Unpaid care work is not a burden


UN Geneva - In recent years, MMM has strongly advocated for eliminating the use of the word ‘Burden’ in association with unpaid care work. Many people have talked and written about the ‘burden of unpaid care work’, which goes against the idea – and our objective - of recognizing this work as valuable, even foundational work. Our efforts have paid off and we can now claim a small victory as it has disappeared from most UN reports, UN resolutions and other adopted texts.

It all began in 2017 at the 61st session of the UN Commission on the Status of Women, where MMM was invited as a speaker to a side-event organized by Switzerland. This provided us with the opportunity for an open discussion with the diplomats involved in the negotiations, and the word ‘burden’ disappeared from the CSW61 agreed conclusions.

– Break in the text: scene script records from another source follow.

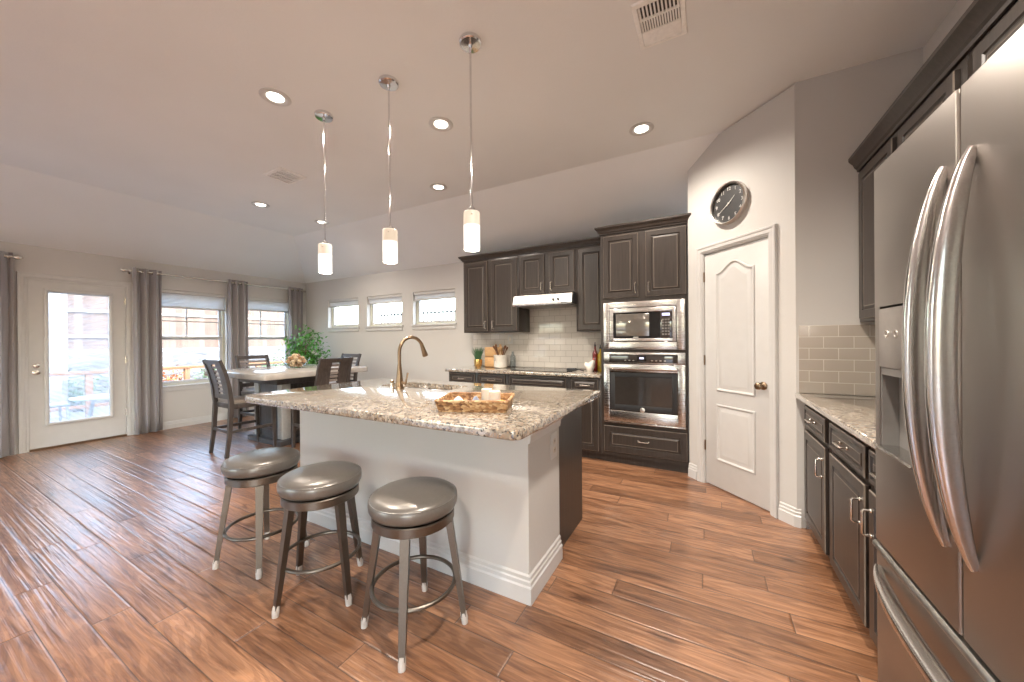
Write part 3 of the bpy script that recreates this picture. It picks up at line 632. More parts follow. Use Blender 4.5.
for nm, x0, x1 in (('bowl', -2.413, -2.10), ('bowl', -2.08, -1.692)):
    b = MB(); b.loops([[(x, y, .905) for x, y in rrect(x0, x1, 2.102, 2.398, .055)], [(x, y, .75) for x, y in inset(rrect(x0, x1, 2.102, 2.398, .055), .008)], [(x, y, .73) for x, y in inset(rrect(x0, x1, 2.102, 2.398, .055), .028)]], cap0=False)
    w_ = b.build(nm, 'steel', o); md = w_.modifiers.new('thickness', 'SOLIDIFY'); md.thickness = .002
    b = MB(); b.lathe([(.004, .006), (.028, .006), (.036, .003), (.040, .0005)], ((x0 + x1) / 2, 2.25, .7305), 20); b.build('drain', 'chrome', w_)
b = MB(); b.box(-2.101, -2.079, 2.12, 2.38, .885, .902, .004); b.build('divider', 'steel', o)
# faucet
FX, FY = -2.10, 2.035
o = thing('faucet', 'tall bronze gooseneck pull down faucet on the island', 'faucet', (FX, FY, .95))
b = MB(); b.lathe([(.034, .9505), (.034, .958), (.029, .964), (.026, 1.02), (.019, 1.09), (.0155, 1.13), (.0155, 1.14)], (FX, FY, 0), 24); b.build('body', 'bronze', o)
ax, ay = .13, .99; rad = .118; P = [(FX, FY, 1.13), (FX, FY, 1.18)] + [(FX + ax * (rad - rad * math.cos(q)), FY + ay * (rad - rad * math.cos(q)), 1.232 + rad * math.sin(q)) for q in [PI * j / 18 for j in range(16)]]
b = MB(); b.tube(P, .0135, 16); b.build('spout', 'bronze', o)
e = Vector(P[-1]); t_ = (Vector(P[-1]) - Vector(P[-2])).normalized(); t_ = (t_ + Vector((0, 0, -.6))).normalized()
b = MB(); b.tube([e - t_ * .01, e + t_ * .02, e + t_ * .05, e + t_ * .095, e + t_ * .105], [.0145, .016, .018, .0235, .021], 18); b.build('spray_head', 'bronze', o)
b = MB(); b.cyl((FX + .02, FY, .995), (FX + .062, FY + .004, .995), .0125); b.tube([(FX + .060, FY + .004, .992), (FX + .064, FY + .01, 1.03), (FX + .068, FY + .02, 1.075)], [.010, .007, .0085], 12); b.build('lever', 'bronze', o)
o = thing('soap_dispenser', 'short bronze soap dispenser left of the faucet', 'soap dispenser', (-2.165, 2.02, .95))
b = MB(); b.lathe([(.022, .9505), (.022, .957), (.017, .962), (.017, .995)], (-2.165, 2.02, 0), 20); b.build('base', 'nickel', o)
b = MB(); b.lathe([(.0155, .995), (.0165, 1.0), (.0165, 1.012), (.012, 1.016)], (-2.165, 2.02, 0), 20); b.build('cap', 'bronze', o)
# outlets
def outlet(nm, label, loc, rz, kind='outlet', s_=1.0):
    o = thing(nm, label, 'switch' if kind == 'switch' else 'outlet', loc, rz)
    b = MB(); b.box(-.040 * s_, .040 * s_, -.006, -.0005, -.065 * s_, .065 * s_, .003); b.build('cover_plate', 'white', o, True)
    if kind == 'switch':
        b = MB(); b.box(-.017, .017, -.009, -.005, -.033, .033, .002); b.build('rocker', 'crock', o, True)
    else:
        for z in (-.022, .022):
            b = MB(); b.prism(rrect(-.017, .017, z * s_ - .015, z * s_ + .015, .008), -.0085, -.005, 'y'); s2 = b.build('socket', 'crock', o, True)
            b = MB(); b.box(-.008, -.0055, -.0092, -.008, z * s_ - .004, z * s_ + .006); b.box(.0055, .008, -.0092, -.008, z * s_ - .004, z * s_ + .006); b.build('slots', 'blackm', s2, True)
outlet('wall_outlet', 'white outlet on the right end of the island', (IX1, 1.955, .705), R90, s_=1.15)
outlet('wall_outlet', 'white outlet low on the island front behind the stools', (-1.755, IY0, .385), 0)
outlet('light_switch', 'white switch on the tiled backsplash above the crock', (-2.46, YB - .009, 1.335), 0, 'switch')

# tray with candles
TC = Vector((-1.112, 1.640, .951)); ta = math.radians(21.7)
o = thing('serving_tray', 'rectangular woven seagrass tray on the island', 'tray', TC, ta)
b = MB()
R_ = lambda k: rrect(-.195 + k, .195 - k, -.145 + k, .145 - k, .02)
b.loops([[(x, y, z) for x, y in R_(k)] for k, z in ((.014, .0), (.0, .055), (.012, .055), (.024, .012))]); b.build('basket', 'wicker', o, True)
b = MB(); q = R_(.006); b.tube([(x, y, .055 + .002 * math.sin(i * 2.5)) for i, (x, y) in enumerate(q)], .0085, 8, True); b.build('rim', 'wicker', o, True)
def ontray(x, y): c, s_ = math.cos(ta), math.sin(ta); return (TC.x + c * x - s_ * y, TC.y + s_ * x + c * y, TC.z + .0125)
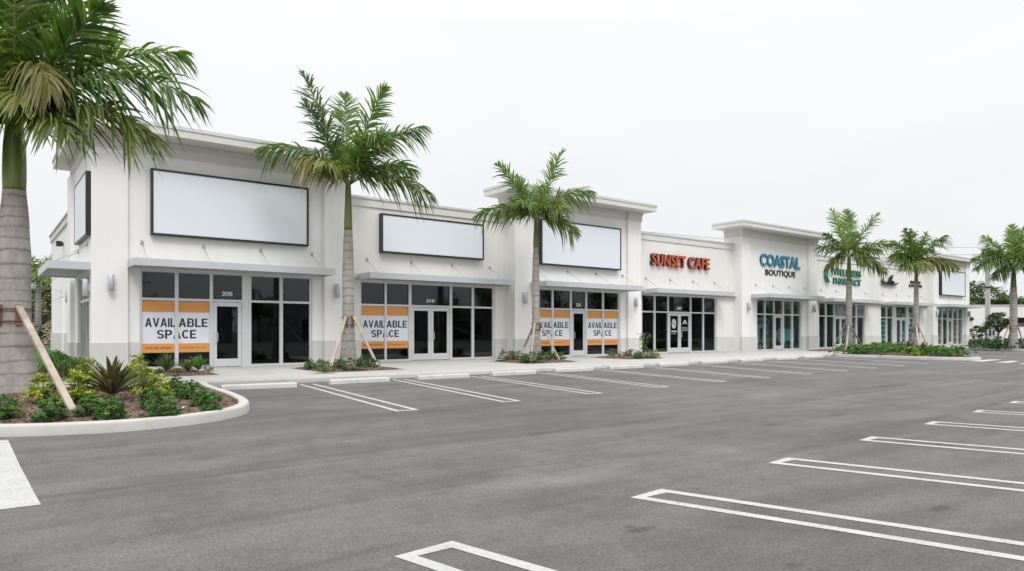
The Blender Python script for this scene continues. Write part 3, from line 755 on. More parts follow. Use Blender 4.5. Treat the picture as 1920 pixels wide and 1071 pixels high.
# canopies on tie rods
def canopy(x0, x1, yw, y0, rods, z0=3.58, z1=3.82):
    c = MB()
    c.box(x0, x1, y0, y0 + .06, z0, z1); c.box(x0, x0 + .06, y0 + .06, yw, z0, z1); c.box(x1 - .06, x1, y0 + .06, yw, z0, z1); c.box(x0 + .06, x1 - .06, yw - .06, yw - .003, z0, z1)
    co = c.build('canopy', 'canopy_metal', B)
    c = MB(); c.box(x0 + .06, x1 - .06, y0 + .06, yw - .06, z0 + .05, z0 + .11); c.build('canopy_deck', 'soffit', co)
    for rx in rods:
        r_ = MB(); r_.tube([(rx, yw, 4.46), (rx - .02, y0 + .14, z1 - .03)], .013, 6)
        r_.box(rx - .05, rx + .05, yw - .02, yw, 4.39, 4.53); r_.tube([(rx, yw - .02, 4.46), (rx, yw - .09, 4.445)], .028, 8)
        r_.box(rx - .05, rx + .01, y0 + .08, y0 + .2, z1 - .05, z1 + .02)
        r_.build('tie_rod', 'rod_metal', co)
canopy(3.97, 10.84, TR, 25.26, [4.41, 6.39, 8.41, 10.40])
canopy(12.53, 19.90, WF, 25.74, [12.99, 15.11, 17.23, 19.37])
canopy(21.33, 28.15, TR, 25.10, [21.75, 23.93, 25.94, 27.93])
canopy(30.02, 37.17, WF, 25.74, [30.38, 32.53, 34.68, 36.80])
canopy(40.0, 46.75, TR, 25.10, [40.50, 42.55, 44.51, 46.51])
canopy(49.13, 56.73, WF, 25.74, [49.60, 51.86, 54.2, 56.48])
canopy(59.23, 67.07, WF, 25.74, [59.41, 61.93, 64.37, 66.83])
canopy(68.44, 75.5, TR, 25.10, [69.63, 71.41, 73.25, 75.15])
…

We have continued our fight against the use of this word, rallying other Civil Society Organizations, and getting resolutions and other UN documents amended, including at the 52nd session of the Human Rights Council, which has just closed.

Our rationale

We should stop associating the word ‘burden’ with ‘unpaid care work’ – for 2 mains reasons:

  1. Although the drudgery of such domestic tasks like fetching water or collecting wood must indeed be recognized and addressed, unpaid care work is about caring for people, children, and older persons in particular; it is therefore essential, valuable and meaningful work, which sustains our society and the economy, and it must absolutely be recognized as such rather than a ‘burden’ – the word ‘burden’ devalues the work of Care
  2. If we want to engage men in doing their fair share, we must present it as valuable – if not always enjoyable – work, rather than a ‘burden’!

In addition, we at MMM argue that unpaid care work develops vital skills, soft skills/life skills in particular, of huge importance in the labour market. These include organizational, human relations & empathy, even negotiation skills….In fact, unpaid care work should be considered as valuable work experience!

Language is critical as it shapes people’s perceptions of an issue and how it will be addressed. Hence our advocacy work against the use of this word.

Today, the word ‘burden’ has mostly disappeared from the UN language, even if it still pops up here and there.

It is all the more important as the issue of the inequitable distribution of unpaid care work has gained visibility and is now on the global agenda.